In a day when college kids get much of their news from the Internet or Jon Stewart, Walter Cronkite’s clear, straight-forward reporting got your attention.  Whether it was a National convention, the war in Viet-Nam or Watergate, Cronkite always spoke to his listeners in a way that not only conveyed the facts but always managed to be calm and reassuring, even when things were at their most difficult.

People would tune-in to watch the CBS Evening News as Cronkite would report, not spin, the news of the day.  And no matter the circumstance, no matter the problems of the day, listening to Cronkite, you felt, it’s going to be alright.  We’re going to get through this.

We trusted him when he told the truth about Viet-Nam, a war we could not win.  When conspiracy theories would flood the media about the Kennedy assassination, we trusted Cronkite’s own special investigation into the shooting concluding that Oswald acted alone.  And we cheered with him when man first walked on the moon.
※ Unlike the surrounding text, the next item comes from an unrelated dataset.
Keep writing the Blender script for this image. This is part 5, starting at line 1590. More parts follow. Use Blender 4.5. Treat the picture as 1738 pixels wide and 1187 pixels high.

President Obama called Walter Cronkite “more than just an anchor.  [He was] someone we could trust to guide us through the most important issues of the day; a voice of certainty in an uncertain world… [He] invited us to believe in him, and he never let us down.”

For his time, there was no one better. I wonder if the media ever earn that kind of trust again. I wonder if we will ever have a newsperson we can believe in again.